Принятые первыми колонистами постановления о том, что только члены Церкви имеют право голоса, а также и право занимать ответственные посты в гражданских органах власти, привели к пагубным последствиям. Эти меры были предприняты для сохранения государства, но привели к нравственному разложению Церкви. Поскольку вероисповедание было условием участия в выборах и общественной деятельности, многие присоединялись к Церкви из меркантильных соображений, ради карьеры, оставаясь невозрожденными людьми. Таким образом, церкви состояли в основном из мирских, бездуховных людей; даже среди служителей были люди, не только проповедовавшие превратные идеи, но и ничего не знавшие о преобразующей силе Святого Духа. Последствия этого были пагубны, как не раз случалось в истории Церкви со времен Константина и до наших дней, когда Церковь пытались созидать с помощью государства, когда обращались к светской власти для поддержки Евангелия Того, Кто сказал: “Царство Мое не от мира сего” (Иоанна 18:36). Соединение Церкви с государством ради того, чтобы приблизить мир к Церкви, в действительности же только приближает Церковь к миру.
Истина постоянно открывается, все христиане должны быть готовы принять свет, который может воссиять со страниц святого Слова Божьего, — этот великий принцип, который так благородно отстаивали Робинсон и Роджер Уильямс, был утрачен их потомками. Протестантские церкви Америки и Европы, получив величайшие благословения Реформации, не пошли вперед по пути реформы. Хотя время от времени появлялись верные мужи, которые возвещали новую истину и разоблачали долго господствовавшие заблуждения, большинство, подобно иудеям во дни Христа или папистам во времена Лютера, довольствовались верой и нормой жизни своих отцов. Поэтому религия вновь скатилась к формализму, к прежним заблуждениям и суевериям, которые были бы изжиты, если бы Церковь продолжала “ходить во свете” Слова Божьего.
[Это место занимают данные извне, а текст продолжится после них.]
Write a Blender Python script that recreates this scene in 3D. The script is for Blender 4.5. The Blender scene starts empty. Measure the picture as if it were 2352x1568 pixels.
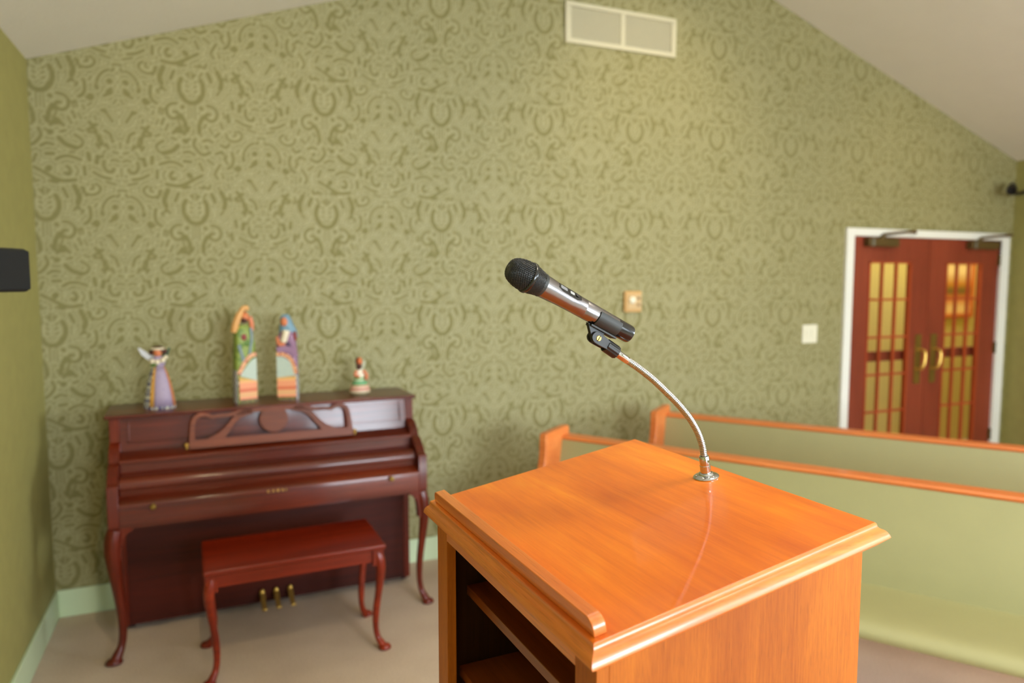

Дух Реформации постепенно угас, пока в протестантских церквах не назрела такая же огромная потребность в реформе, которая существовала в римской церкви во времена Лютера. Там царили та же светскость и духовное оцепенение, благоговение перед человеческими мнениями и подмена учения Слова Божьего человеческими теориями.
Повсеместное распространение Библии в первой половине XIX века и великий свет, просиявший над миром, не привели к соответствующему успеху в познании истины и приобретении духовного опыта. Сатана уже не мог, как раньше, скрывать Слово Божье от народа, ибо оно стало доступным для всех, но для достижения своих целей он внушал людям легкомысленное отношение к Библии. Пренебрегая возможностью изучать Писание, люди по-прежнему принимали ложные толкования и держались учений, не имеющих никакого основания в Библии.
Видя безуспешность своих попыток уничтожить истину при помощи гонений, сатана вновь возвратился к принципу соглашательства, который привел в свое время к великому отступничеству и образованию римской церкви. Теперь он обольщал христиан соединиться уже не с язычниками, а с теми, кто из-за своей преданности земным благам стали такими же идолопоклонниками, как и те, которые поклонялись изваяниям и изображениям. Последствия этого союза были не менее губительны, чем в прошлом: под маской религии воспитывались гордость, роскошь, и церкви разлагались. Сатана продолжал извращать библейские истины; церковные предания, погубившие миллионы душ, пустили глубокие корни. Церковь, вместо того чтобы бороться за “веру, однажды преданную святым”, приняла эти традиции и защищала их. Так были уничтожены те принципы, за которые боролись и страдали реформаторы.